= Written request =
Leave the pictures out. Return all other data exactly.

begin Dataset content

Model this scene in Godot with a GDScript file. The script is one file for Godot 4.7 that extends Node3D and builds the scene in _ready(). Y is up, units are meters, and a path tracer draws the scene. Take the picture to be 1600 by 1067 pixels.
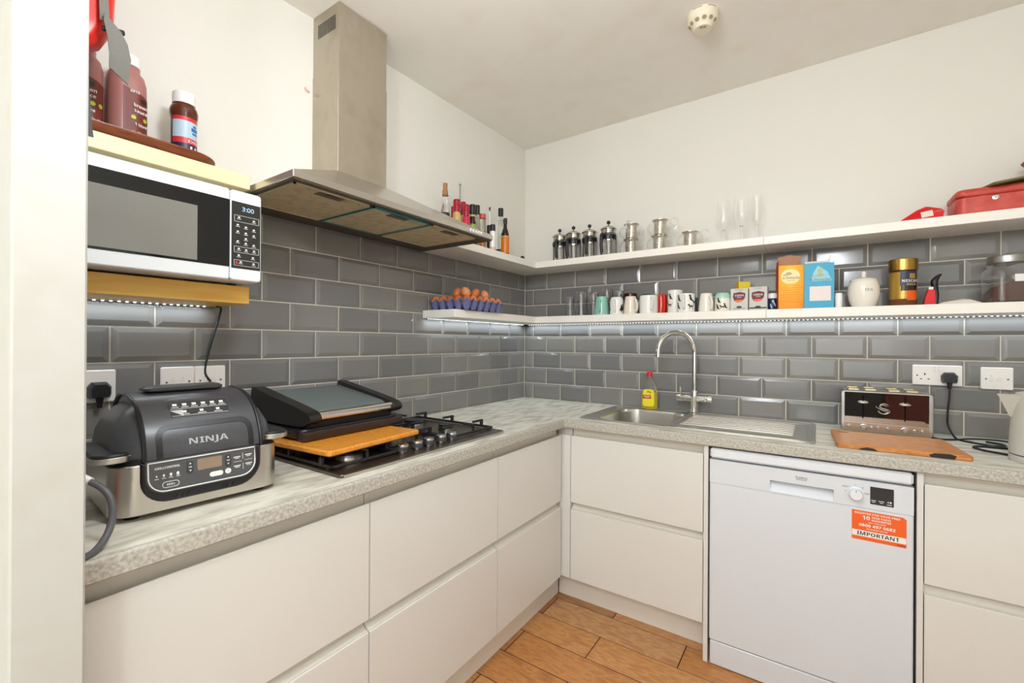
extends Node3D

const YW := 0.9035          # worktop surface
const SH := 1.422           # lower shelf surface
const UP := 1.75            # upper shelf surface
var mats := {}

func _ready():
	# camera
	var cam = Camera3D.new()
	cam.name = "camera"
	cam.keep_aspect = Camera3D.KEEP_HEIGHT
	cam.fov = rad_to_deg(2.0 * atan(533.5 / 694.23))
	cam.near = 0.05
	cam.position = Vector3(1.6064, 1.2692, 2.5008)
	cam.rotation = Vector3(0.0012, 0.5991, 0.0062)
	add_child(cam)
	# environment: a closed room, all light comes from its window, lamp and LED tapes
	var env = Environment.new()
	env.background_mode = Environment.BG_COLOR
	env.background_color = Color(0, 0, 0)
	env.tonemap_mode = Environment.TONE_MAPPER_LINEAR
	env.tonemap_exposure = 0.73
	env.sdfgi_enabled = true
	env.ssao_enabled = true
	env.ssil_enabled = true
	var we = WorldEnvironment.new()
	we.name = "world_environment"
	we.environment = env
	add_child(we)
	# daylight through the window behind the camera
	area_light("window_light", Vector3(1.55, 1.45, 4.5), Vector3(0, 0, 0), Vector2(1.7, 1.5), Color(0.92, 0.972, 1.0), 2.0)
	# two pendant globes: one over the kitchen floor, one behind the camera
	globe_light(Vector3(1.2, 2.12, 2.05), 1.0)
	globe_light(Vector3(1.75, 2.1, 3.3), 1.7)
	make_materials()
	more_materials()
	build_room()
	build_cabinets()
	build_shelves()
	build_hood()
	build_microwave()
	build_hob()
	build_air_fryer()
	build_grill()
	build_sink()
	build_dishwasher()
	build_toaster_kettle()
	build_sockets_cables()
	build_tray_shelf()
	build_oil_bottles()
	build_upper_back()
	build_lower_back()
	build_eggs()
	build_alarm()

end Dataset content

= Task solution =
Model this scene in Godot with a GDScript file. The script is one file for Godot 4.7 that extends Node3D and builds the scene in _ready(). Y is up, units are meters, and a path tracer draws the scene. Take the picture to be 1600 by 1067 pixels.
extends Node3D

const YW := 0.9035          # worktop surface
const SH := 1.422           # lower shelf surface
const UP := 1.75            # upper shelf surface
var mats := {}

func _ready():
	# camera
	var cam = Camera3D.new()
	cam.name = "camera"
	cam.keep_aspect = Camera3D.KEEP_HEIGHT
	cam.fov = rad_to_deg(2.0 * atan(533.5 / 694.23))
	cam.near = 0.05
	cam.position = Vector3(1.6064, 1.2692, 2.5008)
	cam.rotation = Vector3(0.0012, 0.5991, 0.0062)
	add_child(cam)
	# environment: a closed room, all light comes from its window, lamp and LED tapes
	var env = Environment.new()
	env.background_mode = Environment.BG_COLOR
	env.background_color = Color(0, 0, 0)
	env.tonemap_mode = Environment.TONE_MAPPER_LINEAR
	env.tonemap_exposure = 0.73
	env.sdfgi_enabled = true
	env.ssao_enabled = true
	env.ssil_enabled = true
	var we = WorldEnvironment.new()
	we.name = "world_environment"
	we.environment = env
	add_child(we)
	# daylight through the window behind the camera
	area_light("window_light", Vector3(1.55, 1.45, 4.5), Vector3(0, 0, 0), Vector2(1.7, 1.5), Color(0.92, 0.972, 1.0), 2.0)
	# two pendant globes: one over the kitchen floor, one behind the camera
	globe_light(Vector3(1.2, 2.12, 2.05), 1.0)
	globe_light(Vector3(1.75, 2.1, 3.3), 1.7)
	make_materials()
	more_materials()
	build_room()
	build_cabinets()
	build_shelves()
	build_hood()
	build_microwave()
	build_hob()
	build_air_fryer()
	build_grill()
	build_sink()
	build_dishwasher()
	build_toaster_kettle()
	build_sockets_cables()
	build_tray_shelf()
	build_oil_bottles()
	build_upper_back()
	build_lower_back()
	build_eggs()
	build_alarm()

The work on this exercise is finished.